Neglected by his own countrymen, his best works found their way into English private collections, from which they are beginning to emerge into the hands of American collectors: witness The Water Mill,  known as the "Trevor Landscape," and the Wooded Landscape,  or "Holford Landscape," now owned by Mr. J. Pierpont Morgan, and the Wooded Road,  in the possession of Mrs. William L. Elkins. Meanwhile Hobbema's masterpiece is The Avenue of Middelharnis,  in the National Gallery, while the Louvre also owns a fine example in The Water Mill,  and the popularity and reputation which these works have so worthily obtained has led to an overestimation of this artist's rank. He has even been classed with Van Ruisdael. On the evidence of The Avenue  this is intelligible, but unfortunately this picture is a unique example. The other pictures mentioned above are also examples to stir enthusiasm, but they, too, are exceptional. You will not find their equals anywhere in the galleries of Europe. On the contrary, those which you do find are dryly objective reiterations of oak-trees, water, mills, and houses, perfunctorily seen and rendered. They inspire little enthusiasm and weary by repetition.

The Avenue,  on the contrary, is an extraordinary instance of a moment's heightened vision of the facts, boldly grasped and carried through unerringly to a grand conclusion. Again, in the other pictures named, especially in Mr. Morgan's The Water Mill,  there is evidence of something more than talent. A consummate knowledge of forms, skill of compositional construction, and ability to create an ensemble of tonality are here reinforced by a comprehension of the feeling of the scene, that has lifted it out of mere representation and enhanced its significance. But unfortunately the talent, transfigured in these examples, is, in the general run of this artist's pictures, squandered; used without conscience and permitted to drift into heartless mannerism.
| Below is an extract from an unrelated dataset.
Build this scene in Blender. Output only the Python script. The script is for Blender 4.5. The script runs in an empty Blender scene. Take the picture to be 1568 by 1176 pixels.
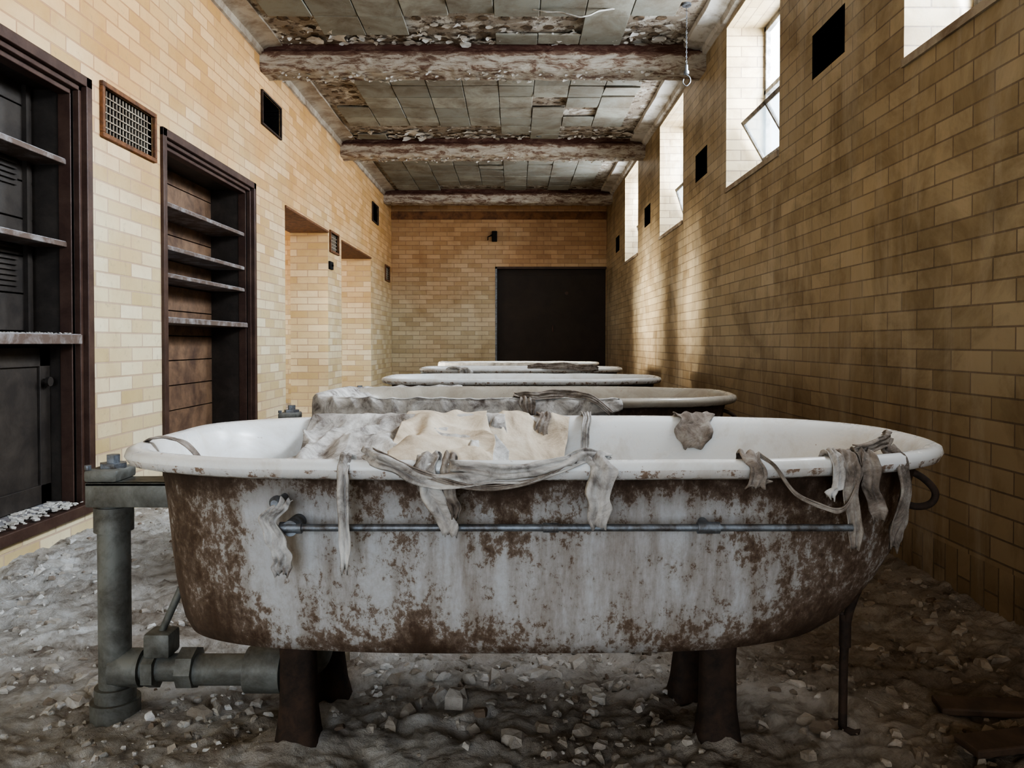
import bpy, bmesh, math, random
from mathutils import Vector, noise, Matrix
random.seed(7)
S=bpy.context.scene
XL,XR,YF,YB,ZC=-1.88,1.42,11.7,-3.4,3.07

# ---------------------------------------------------------------- materials
class M:
    def __init__(s,name,rough=.8,metal=0):
        s.m=bpy.data.materials.new(name); s.m.use_nodes=True
        s.nt=s.m.node_tree; s.b=s.nt.nodes['Principled BSDF']
        s.b.inputs['Roughness'].default_value=rough; s.b.inputs['Metallic'].default_value=metal
    def n(s,t,**k):
        x=s.nt.nodes.new(t)
        for a,v in k.items(): setattr(x,a,v)
        return x
    def l(s,a,b): s.nt.links.new(a,b)
    def put(s,inp,v):
        if hasattr(v,'links') : s.l(v,inp)
        else: inp.default_value=v
    def pos(s): return s.n('ShaderNodeNewGeometry').outputs['Position']
    def obj(s): return s.n('ShaderNodeTexCoord').outputs['Object']
    def scale(s,v,sc):
        q=s.n('ShaderNodeMapping'); s.l(v,q.inputs['Vector']); q.inputs['Scale'].default_value=sc; return q.outputs[0]
    def noise(s,v,sc,det=6,ro=.6,dist=0):
        q=s.n('ShaderNodeTexNoise'); s.l(v,q.inputs['Vector']); q.inputs['Scale'].default_value=sc
        q.inputs['Detail'].default_value=det; q.inputs['Roughness'].default_value=ro; q.inputs['Distortion'].default_value=dist
        return q.outputs['Fac']
    def ramp(s,f,stops):
        q=s.n('ShaderNodeValToRGB'); s.l(f,q.inputs[0]); e=q.color_ramp.elements
        while len(e)<len(stops): e.new(.5)
        for i,(p,c) in enumerate(stops):
            e[i].position=p
            if not isinstance(c,tuple): c=(c,c,c)
            e[i].color=(*c,1)
        return q.outputs[0]
    def mix(s,f,a,b,mode='MIX'):
        q=s.n('ShaderNodeMix',data_type='RGBA',blend_type=mode)
        s.put(q.inputs[0],f)
        for i,v in ((6,a),(7,b)):
            if isinstance(v,tuple): v=(*v,1)
            s.put(q.inputs[i],v)
        return q.outputs[2]
    def math(s,op,a,b=0,cl=False):
        q=s.n('ShaderNodeMath',operation=op,use_clamp=cl); s.put(q.inputs[0],a); s.put(q.inputs[1],b); return q.outputs[0]
    def maprange(s,v,a,b,c=0,d=1):
        q=s.n('ShaderNodeMapRange'); s.l(v,q.inputs[0])
        for i,x in zip((1,2,3,4),(a,b,c,d)): q.inputs[i].default_value=x
        return q.outputs[0]
    def xyz(s,v):
        q=s.n('ShaderNodeSeparateXYZ'); s.l(v,q.inputs[0]); return q.outputs
    def col(s,v):
        if isinstance(v,tuple): v=(*v,1)
        s.put(s.b.inputs['Base Color'],v)
    def bump(s,h,st=.5,d=.01):
        q=s.n('ShaderNodeBump'); q.inputs['Strength'].default_value=st; q.inputs['Distance'].default_value=d
        s.l(h,q.inputs['Height']); s.l(q.outputs[0],s.b.inputs['Normal'])

def brick_mat(name,c1,c2,cm,grime,up,dark=0.5,soldier=False,ms=.0035,low=None,dust=0):
    k=M(name,.38)
    uv=k.n('ShaderNodeTexCoord').outputs['UV']
    def br(vec):
        b=k.n('ShaderNodeTexBrick'); b.offset=.5; b.squash=1
        k.l(vec,b.inputs['Vector'])
        b.inputs['Scale'].default_value=1; b.inputs['Brick Width'].default_value=.212; b.inputs['Row Height'].default_value=.069
        b.inputs['Mortar Size'].default_value=ms; b.inputs['Mortar Smooth'].default_value=.15; b.inputs['Bias'].default_value=0
        b.inputs['Color1'].default_value=(*c1,1); b.inputs['Color2'].default_value=(*c2,1); b.inputs['Mortar'].default_value=(*cm,1)
        return b.outputs['Color'],b.outputs['Fac']
    c,f=br(uv)
    if soldier:
        z=k.xyz(uv); cb=k.n('ShaderNodeCombineXYZ'); k.l(z[1],cb.inputs[0]); k.l(z[0],cb.inputs[1])
        c2_,f2=br(cb.outputs[0]); g=k.math('LESS_THAN',z[1],.19)
        c=k.mix(g,c,c2_); f=k.mix(g,f,f2)
    p=k.pos()
    zz=k.xyz(p)[2]
    n1=k.noise(p,1.1,5,.6)
    st=k.math('ADD',k.maprange(zz,.9,2.4,0,1),k.math('MULTIPLY',k.math('SUBTRACT',n1,.5),1.4),True)
    c=k.mix(k.math('MULTIPLY',st,.8),c,up,'MULTIPLY')  # warm tint towards the top, part of it lighting painted into the colour
    if low:
        st2=k.math('ADD',k.maprange(zz,1.3,.0,0,1),k.math('MULTIPLY',k.math('SUBTRACT',n1,.5),1.0),True)
        c=k.mix(st2,c,low,'MULTIPLY')  # multiplies the lower wall darker: its shade painted into the brick colour
    n2=k.noise(p,2.3,9,.7,.6)
    c=k.mix(k.ramp(n2,[(.45,0.),(.72,dark)]),c,grime,'MULTIPLY')
    n3=k.noise(p,30,4,.6)
    c=k.mix(k.ramp(n3,[(.60,0.),(.75,.35)]),c,(.30,.24,.17))
    if dust:
        n5=k.noise(k.scale(p,(2.2,2.2,.35)),2.2,8,.7,.4)
        c=k.mix(k.ramp(n5,[(.50,0.),(.72,dust)]),c,(.56,.51,.42))
    k.col(c)
    k.l(k.math('ADD',k.math('MULTIPLY',n2,.45),.16),k.b.inputs['Roughness'])
    h=k.math('SUBTRACT',k.math('MULTIPLY',n3,.15),f)
    k.bump(h,.8,.005)
    return k.m
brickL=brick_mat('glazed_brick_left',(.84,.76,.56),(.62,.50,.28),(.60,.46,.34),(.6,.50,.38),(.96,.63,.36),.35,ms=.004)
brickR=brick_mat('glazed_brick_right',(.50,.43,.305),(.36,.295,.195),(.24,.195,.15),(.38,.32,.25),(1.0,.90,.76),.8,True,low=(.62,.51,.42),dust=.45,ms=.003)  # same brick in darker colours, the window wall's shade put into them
brickF=brick_mat('glazed_brick_far',(.76,.69,.51),(.57,.48,.31),(.50,.40,.30),(.50,.40,.30),(.78,.48,.29),.45)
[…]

The fact is that, judged by the final test of the quality of the painter's mental and artistic attitude toward his subject, the majority of Hobbema's pictures rank considerably below par. It is such work as the generality of his, which makes the student of Dutch art sometimes pause in his wanderings through the galleries and ask himself whether there is not a great deal of perfunctoriness and tedious iteration among these old masters of Holland. There is, and the fact may as well be grasped first as last. It is a school of great craftsmen, who sometimes worked indifferently, punctuated with a considerable number who rise conspicuously above their fellows, but among these exceptions, save on rare occasions, Hobbema is not to be reckoned.